→ **Brief**
From the records below, transcribe only the lines running from the one with "by 4000 pixels." through the one with "mb = mb or MB();". Keep both of those end lines.

Entries with scene source code:
--- start ---

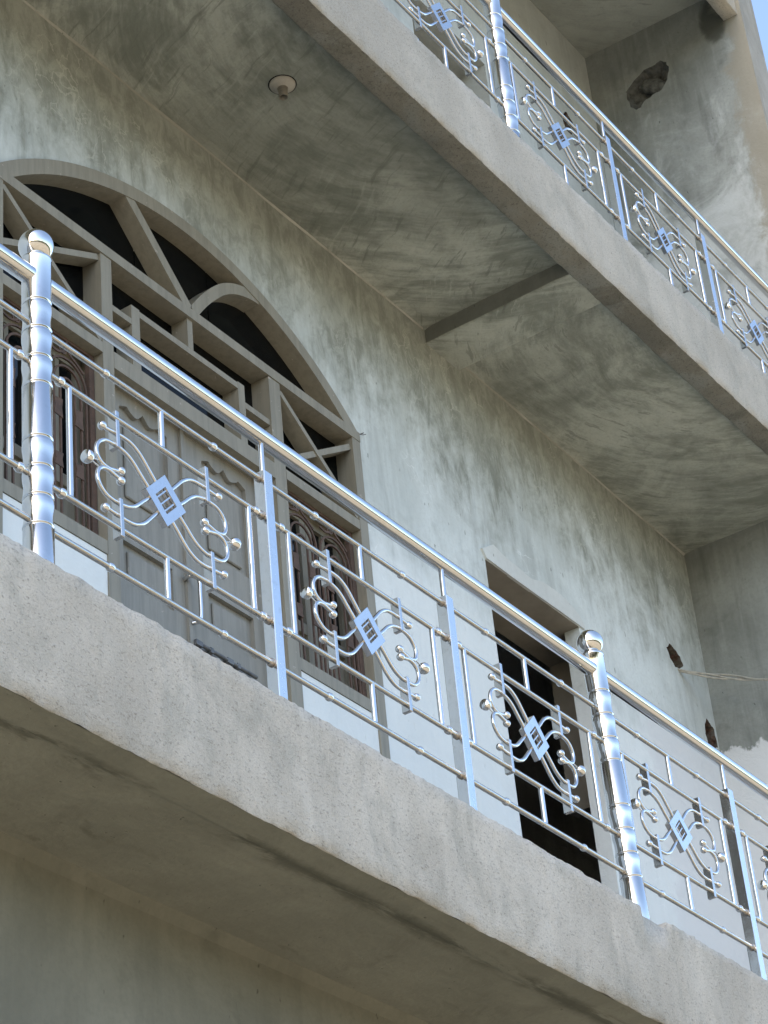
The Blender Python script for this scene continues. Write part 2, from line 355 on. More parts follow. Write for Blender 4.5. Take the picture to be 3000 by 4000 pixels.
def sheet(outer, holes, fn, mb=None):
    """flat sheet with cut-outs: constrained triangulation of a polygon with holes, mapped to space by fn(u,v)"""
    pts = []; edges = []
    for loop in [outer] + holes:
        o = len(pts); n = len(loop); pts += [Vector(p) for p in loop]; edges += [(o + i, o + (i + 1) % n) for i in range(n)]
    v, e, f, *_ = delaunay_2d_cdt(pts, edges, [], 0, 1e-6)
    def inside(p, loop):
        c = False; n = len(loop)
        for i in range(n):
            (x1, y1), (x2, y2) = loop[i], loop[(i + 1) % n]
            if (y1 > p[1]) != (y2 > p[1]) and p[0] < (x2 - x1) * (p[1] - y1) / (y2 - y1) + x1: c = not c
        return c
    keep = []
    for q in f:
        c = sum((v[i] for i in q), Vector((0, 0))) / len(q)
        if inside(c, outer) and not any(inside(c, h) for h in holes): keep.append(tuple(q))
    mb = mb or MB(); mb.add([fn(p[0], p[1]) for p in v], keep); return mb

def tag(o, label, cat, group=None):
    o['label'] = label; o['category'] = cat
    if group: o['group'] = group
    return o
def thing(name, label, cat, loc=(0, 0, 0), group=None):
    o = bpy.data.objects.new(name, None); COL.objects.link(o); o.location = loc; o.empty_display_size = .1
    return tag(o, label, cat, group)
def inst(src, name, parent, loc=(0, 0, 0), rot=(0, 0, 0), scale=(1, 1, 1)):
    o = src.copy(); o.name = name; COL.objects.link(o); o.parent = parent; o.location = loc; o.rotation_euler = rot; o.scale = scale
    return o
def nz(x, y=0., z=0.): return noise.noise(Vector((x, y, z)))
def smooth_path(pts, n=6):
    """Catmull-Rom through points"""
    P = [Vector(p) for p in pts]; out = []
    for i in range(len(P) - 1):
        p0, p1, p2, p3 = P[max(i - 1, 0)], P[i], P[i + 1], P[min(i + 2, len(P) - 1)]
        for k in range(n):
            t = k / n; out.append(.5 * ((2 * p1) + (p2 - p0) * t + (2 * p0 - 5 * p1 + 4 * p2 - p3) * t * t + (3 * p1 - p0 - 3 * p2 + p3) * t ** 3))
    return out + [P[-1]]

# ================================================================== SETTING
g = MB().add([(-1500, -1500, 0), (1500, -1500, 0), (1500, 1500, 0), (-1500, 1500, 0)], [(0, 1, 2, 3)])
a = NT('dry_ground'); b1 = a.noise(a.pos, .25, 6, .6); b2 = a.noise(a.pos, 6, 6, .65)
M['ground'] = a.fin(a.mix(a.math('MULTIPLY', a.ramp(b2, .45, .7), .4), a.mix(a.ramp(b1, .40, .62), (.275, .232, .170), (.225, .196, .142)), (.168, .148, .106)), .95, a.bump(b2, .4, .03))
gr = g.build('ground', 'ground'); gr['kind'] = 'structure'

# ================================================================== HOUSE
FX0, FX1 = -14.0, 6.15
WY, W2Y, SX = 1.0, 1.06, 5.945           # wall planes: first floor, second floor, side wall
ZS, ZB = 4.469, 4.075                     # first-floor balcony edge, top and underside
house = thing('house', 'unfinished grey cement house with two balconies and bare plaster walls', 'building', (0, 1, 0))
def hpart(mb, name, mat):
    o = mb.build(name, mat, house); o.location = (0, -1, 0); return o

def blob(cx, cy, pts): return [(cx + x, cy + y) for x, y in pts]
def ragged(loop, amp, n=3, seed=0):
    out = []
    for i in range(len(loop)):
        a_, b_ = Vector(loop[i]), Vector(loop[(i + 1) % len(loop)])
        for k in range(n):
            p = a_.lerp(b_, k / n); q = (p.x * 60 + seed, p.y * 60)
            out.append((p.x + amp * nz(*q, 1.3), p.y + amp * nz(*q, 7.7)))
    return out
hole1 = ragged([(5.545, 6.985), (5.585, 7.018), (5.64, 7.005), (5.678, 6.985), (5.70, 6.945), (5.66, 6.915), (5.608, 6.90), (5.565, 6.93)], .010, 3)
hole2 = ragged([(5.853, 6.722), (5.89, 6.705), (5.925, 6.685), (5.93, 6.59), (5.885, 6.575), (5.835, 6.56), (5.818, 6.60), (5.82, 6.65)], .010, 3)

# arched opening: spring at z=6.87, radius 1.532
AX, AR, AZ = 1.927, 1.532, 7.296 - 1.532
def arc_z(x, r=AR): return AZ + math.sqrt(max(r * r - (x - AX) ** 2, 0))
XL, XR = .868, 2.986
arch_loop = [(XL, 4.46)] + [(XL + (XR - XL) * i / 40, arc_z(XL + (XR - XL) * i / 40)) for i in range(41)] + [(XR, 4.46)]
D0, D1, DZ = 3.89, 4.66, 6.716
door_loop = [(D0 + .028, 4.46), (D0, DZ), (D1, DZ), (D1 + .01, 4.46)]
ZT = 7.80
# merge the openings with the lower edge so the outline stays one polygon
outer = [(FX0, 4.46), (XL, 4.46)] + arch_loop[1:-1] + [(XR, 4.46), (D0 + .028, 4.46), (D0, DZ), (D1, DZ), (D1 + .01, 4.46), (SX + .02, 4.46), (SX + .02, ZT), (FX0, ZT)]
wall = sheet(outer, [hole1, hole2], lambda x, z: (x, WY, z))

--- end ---
--- start ---

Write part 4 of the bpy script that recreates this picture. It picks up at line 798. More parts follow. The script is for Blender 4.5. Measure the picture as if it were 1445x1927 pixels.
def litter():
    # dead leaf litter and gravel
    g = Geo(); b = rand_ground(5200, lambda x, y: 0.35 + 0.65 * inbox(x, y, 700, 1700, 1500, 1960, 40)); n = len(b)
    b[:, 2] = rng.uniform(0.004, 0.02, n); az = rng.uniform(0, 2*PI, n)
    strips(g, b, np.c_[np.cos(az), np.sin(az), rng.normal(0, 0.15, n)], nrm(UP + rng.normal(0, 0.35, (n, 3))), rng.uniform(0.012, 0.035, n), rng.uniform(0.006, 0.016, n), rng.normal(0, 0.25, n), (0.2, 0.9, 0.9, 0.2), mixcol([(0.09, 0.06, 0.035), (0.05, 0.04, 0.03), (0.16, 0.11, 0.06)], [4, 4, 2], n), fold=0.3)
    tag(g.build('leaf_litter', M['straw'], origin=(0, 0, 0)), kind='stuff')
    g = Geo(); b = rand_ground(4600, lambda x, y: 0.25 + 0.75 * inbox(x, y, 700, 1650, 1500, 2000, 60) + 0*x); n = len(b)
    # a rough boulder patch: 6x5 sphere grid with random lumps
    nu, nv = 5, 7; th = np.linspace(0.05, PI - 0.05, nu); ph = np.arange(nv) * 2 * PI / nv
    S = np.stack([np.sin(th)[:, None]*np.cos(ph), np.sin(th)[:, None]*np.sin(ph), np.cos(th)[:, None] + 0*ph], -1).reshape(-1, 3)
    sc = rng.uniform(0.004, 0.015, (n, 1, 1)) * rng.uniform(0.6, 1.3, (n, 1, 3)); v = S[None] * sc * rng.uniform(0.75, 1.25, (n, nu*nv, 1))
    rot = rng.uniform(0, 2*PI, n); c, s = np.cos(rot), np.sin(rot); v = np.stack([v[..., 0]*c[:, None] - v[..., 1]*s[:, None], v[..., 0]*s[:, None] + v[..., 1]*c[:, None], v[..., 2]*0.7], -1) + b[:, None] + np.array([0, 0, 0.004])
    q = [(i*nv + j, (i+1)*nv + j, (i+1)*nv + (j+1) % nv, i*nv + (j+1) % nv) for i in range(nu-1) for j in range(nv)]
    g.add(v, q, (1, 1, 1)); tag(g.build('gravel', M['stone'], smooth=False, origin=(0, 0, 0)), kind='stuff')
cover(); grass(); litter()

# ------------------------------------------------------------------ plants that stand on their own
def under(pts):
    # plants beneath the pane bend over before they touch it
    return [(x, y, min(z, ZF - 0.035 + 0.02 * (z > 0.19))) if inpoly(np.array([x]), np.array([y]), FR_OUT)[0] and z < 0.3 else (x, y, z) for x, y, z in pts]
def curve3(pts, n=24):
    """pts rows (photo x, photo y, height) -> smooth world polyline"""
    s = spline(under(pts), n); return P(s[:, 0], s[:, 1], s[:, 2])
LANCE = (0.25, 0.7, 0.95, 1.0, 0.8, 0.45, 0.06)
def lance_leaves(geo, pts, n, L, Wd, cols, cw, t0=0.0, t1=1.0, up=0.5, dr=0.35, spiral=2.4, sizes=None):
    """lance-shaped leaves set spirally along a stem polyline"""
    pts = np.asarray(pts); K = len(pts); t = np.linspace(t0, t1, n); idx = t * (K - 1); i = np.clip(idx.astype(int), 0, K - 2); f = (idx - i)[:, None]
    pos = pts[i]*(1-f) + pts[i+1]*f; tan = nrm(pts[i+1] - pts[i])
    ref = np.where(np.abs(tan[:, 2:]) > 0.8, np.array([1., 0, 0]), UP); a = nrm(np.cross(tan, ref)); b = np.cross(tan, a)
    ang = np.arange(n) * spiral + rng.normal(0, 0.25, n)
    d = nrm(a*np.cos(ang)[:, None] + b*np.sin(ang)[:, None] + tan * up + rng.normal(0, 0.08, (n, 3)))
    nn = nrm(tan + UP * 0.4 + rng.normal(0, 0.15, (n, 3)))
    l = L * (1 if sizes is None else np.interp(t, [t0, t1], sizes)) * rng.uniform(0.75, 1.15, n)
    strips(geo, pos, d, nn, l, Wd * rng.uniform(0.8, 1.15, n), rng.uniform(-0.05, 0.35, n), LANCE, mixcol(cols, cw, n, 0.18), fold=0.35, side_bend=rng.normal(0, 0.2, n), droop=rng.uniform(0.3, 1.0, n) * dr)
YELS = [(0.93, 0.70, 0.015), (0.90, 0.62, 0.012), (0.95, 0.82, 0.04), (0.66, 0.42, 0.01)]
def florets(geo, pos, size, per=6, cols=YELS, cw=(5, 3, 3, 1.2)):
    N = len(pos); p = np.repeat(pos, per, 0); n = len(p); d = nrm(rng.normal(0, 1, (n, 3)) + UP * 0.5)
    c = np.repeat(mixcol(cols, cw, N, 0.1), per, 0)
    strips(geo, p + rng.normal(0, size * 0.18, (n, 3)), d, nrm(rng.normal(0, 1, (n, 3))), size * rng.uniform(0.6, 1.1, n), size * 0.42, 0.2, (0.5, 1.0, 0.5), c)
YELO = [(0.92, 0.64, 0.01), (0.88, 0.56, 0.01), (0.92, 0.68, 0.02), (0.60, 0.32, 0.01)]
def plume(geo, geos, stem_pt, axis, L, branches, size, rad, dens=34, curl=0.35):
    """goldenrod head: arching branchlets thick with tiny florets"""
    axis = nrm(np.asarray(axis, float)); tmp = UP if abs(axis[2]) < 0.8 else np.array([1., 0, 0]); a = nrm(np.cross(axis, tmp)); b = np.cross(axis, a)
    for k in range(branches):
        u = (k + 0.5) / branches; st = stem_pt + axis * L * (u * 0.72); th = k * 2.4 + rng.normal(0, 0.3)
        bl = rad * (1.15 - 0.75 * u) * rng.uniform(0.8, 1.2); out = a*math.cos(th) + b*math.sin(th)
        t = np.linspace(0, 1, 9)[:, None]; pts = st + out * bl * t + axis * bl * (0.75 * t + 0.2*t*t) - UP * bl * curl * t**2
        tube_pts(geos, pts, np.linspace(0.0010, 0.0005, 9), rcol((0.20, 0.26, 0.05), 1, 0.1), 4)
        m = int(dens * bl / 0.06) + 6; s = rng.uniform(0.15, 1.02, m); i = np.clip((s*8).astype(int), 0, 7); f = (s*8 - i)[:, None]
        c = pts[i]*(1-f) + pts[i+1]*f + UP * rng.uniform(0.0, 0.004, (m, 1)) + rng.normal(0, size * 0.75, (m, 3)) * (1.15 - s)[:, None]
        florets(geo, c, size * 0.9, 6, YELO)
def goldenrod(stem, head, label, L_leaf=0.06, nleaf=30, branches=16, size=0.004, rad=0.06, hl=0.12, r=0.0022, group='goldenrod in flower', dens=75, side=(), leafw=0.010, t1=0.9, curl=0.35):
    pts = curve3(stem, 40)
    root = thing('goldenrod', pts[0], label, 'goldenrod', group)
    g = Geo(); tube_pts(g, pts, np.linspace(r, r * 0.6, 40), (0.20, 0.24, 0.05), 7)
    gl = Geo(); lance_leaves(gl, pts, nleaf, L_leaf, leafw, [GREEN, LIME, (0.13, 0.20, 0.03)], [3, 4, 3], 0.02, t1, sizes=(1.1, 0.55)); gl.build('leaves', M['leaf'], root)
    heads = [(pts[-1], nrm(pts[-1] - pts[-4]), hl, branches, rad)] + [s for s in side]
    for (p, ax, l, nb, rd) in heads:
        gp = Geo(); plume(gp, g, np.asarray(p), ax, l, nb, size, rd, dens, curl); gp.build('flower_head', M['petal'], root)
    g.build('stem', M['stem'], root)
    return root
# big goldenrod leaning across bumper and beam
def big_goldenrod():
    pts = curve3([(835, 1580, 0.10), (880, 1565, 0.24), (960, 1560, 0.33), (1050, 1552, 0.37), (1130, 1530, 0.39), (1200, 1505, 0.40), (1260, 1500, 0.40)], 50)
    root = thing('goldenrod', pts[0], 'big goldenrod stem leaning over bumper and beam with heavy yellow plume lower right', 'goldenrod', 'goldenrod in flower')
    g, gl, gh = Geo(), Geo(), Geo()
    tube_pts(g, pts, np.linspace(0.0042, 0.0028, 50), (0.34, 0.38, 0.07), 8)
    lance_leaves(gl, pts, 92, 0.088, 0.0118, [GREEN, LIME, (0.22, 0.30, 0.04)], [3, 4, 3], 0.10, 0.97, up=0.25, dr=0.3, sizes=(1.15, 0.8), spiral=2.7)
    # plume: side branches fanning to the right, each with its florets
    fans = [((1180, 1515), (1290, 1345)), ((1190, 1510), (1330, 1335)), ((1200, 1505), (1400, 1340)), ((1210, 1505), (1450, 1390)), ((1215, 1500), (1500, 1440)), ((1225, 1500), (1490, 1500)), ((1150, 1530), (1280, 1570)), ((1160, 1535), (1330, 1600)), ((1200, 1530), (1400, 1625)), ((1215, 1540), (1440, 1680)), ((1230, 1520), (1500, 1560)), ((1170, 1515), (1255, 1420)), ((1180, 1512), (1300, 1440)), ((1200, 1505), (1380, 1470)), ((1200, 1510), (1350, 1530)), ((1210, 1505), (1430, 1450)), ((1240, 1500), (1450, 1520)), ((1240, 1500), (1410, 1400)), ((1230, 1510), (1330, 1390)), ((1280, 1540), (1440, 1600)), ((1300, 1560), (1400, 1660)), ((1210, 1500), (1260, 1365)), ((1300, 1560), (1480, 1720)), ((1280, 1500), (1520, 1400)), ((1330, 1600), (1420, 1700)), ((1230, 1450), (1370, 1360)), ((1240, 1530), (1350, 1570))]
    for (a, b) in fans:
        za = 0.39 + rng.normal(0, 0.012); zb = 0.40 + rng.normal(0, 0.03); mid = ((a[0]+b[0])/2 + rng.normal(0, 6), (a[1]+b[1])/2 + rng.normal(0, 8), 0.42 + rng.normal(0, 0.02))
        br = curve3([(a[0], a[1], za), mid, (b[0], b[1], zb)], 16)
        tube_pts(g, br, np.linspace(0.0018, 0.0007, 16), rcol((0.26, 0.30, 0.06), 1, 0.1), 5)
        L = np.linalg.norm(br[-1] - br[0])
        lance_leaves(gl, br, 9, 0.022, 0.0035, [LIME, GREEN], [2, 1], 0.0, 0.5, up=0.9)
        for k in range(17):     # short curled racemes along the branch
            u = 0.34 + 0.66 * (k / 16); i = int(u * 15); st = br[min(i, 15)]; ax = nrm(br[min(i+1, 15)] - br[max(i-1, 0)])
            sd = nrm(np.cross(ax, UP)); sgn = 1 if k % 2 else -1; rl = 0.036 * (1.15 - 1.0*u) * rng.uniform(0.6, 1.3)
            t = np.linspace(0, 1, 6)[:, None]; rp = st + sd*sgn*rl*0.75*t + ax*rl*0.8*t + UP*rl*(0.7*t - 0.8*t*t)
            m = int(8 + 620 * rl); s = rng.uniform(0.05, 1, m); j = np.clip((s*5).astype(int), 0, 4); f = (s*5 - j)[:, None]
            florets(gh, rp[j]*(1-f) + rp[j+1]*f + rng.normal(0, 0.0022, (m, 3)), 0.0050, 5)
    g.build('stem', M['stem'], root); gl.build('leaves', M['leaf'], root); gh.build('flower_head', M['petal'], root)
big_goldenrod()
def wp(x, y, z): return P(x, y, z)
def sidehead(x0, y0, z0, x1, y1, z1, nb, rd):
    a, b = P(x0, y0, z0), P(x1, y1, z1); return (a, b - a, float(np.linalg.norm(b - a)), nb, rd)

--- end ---
--- start ---

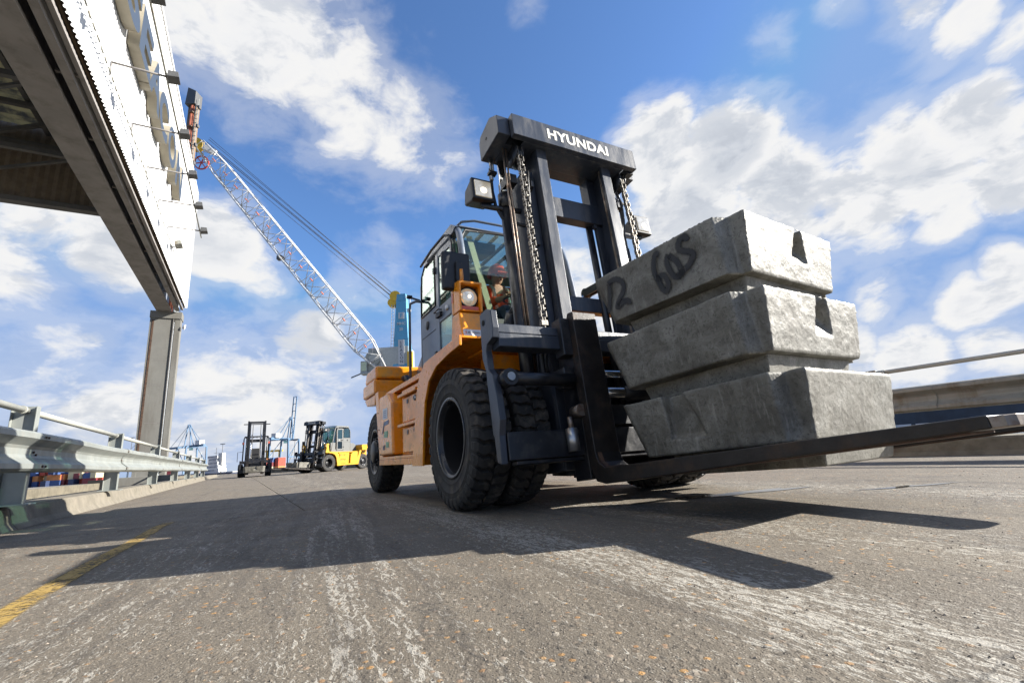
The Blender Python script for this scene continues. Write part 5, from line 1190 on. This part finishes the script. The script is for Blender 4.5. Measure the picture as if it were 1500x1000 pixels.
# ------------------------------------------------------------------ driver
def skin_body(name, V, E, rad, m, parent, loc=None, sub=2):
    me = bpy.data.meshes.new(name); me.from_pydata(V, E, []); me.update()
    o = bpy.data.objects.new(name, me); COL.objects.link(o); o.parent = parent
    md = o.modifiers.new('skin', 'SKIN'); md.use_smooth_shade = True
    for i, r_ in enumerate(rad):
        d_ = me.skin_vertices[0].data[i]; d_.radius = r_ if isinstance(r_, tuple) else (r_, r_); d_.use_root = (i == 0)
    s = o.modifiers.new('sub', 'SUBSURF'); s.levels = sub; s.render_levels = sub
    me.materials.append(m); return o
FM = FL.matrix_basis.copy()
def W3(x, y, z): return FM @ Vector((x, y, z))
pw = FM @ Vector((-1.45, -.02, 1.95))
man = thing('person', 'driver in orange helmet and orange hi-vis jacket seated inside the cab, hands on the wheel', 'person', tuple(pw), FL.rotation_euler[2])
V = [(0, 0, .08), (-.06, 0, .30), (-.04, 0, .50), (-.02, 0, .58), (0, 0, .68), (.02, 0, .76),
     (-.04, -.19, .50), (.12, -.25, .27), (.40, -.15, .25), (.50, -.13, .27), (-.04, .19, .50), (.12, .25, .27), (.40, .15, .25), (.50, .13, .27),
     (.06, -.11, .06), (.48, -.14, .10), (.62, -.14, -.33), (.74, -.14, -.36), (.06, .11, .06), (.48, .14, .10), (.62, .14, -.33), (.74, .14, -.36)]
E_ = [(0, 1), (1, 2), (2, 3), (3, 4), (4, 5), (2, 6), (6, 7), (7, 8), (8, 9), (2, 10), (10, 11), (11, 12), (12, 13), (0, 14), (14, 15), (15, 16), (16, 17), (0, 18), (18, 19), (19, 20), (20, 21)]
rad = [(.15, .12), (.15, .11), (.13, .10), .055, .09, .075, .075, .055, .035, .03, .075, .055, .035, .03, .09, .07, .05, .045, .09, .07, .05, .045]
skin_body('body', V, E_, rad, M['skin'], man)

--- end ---

→ **Written answer**
The Blender Python script for this scene continues. Write part 2, from line 355 on. More parts follow. Write for Blender 4.5. Take the picture to be 3000 by 4000 pixels.
def sheet(outer, holes, fn, mb=None):
    """flat sheet with cut-outs: constrained triangulation of a polygon with holes, mapped to space by fn(u,v)"""
    pts = []; edges = []
    for loop in [outer] + holes:
        o = len(pts); n = len(loop); pts += [Vector(p) for p in loop]; edges += [(o + i, o + (i + 1) % n) for i in range(n)]
    v, e, f, *_ = delaunay_2d_cdt(pts, edges, [], 0, 1e-6)
    def inside(p, loop):
        c = False; n = len(loop)
        for i in range(n):
            (x1, y1), (x2, y2) = loop[i], loop[(i + 1) % n]
            if (y1 > p[1]) != (y2 > p[1]) and p[0] < (x2 - x1) * (p[1] - y1) / (y2 - y1) + x1: c = not c
        return c
    keep = []
    for q in f:
        c = sum((v[i] for i in q), Vector((0, 0))) / len(q)
        if inside(c, outer) and not any(inside(c, h) for h in holes): keep.append(tuple(q))
    mb = mb or MB(); mb.add([fn(p[0], p[1]) for p in v], keep); return mb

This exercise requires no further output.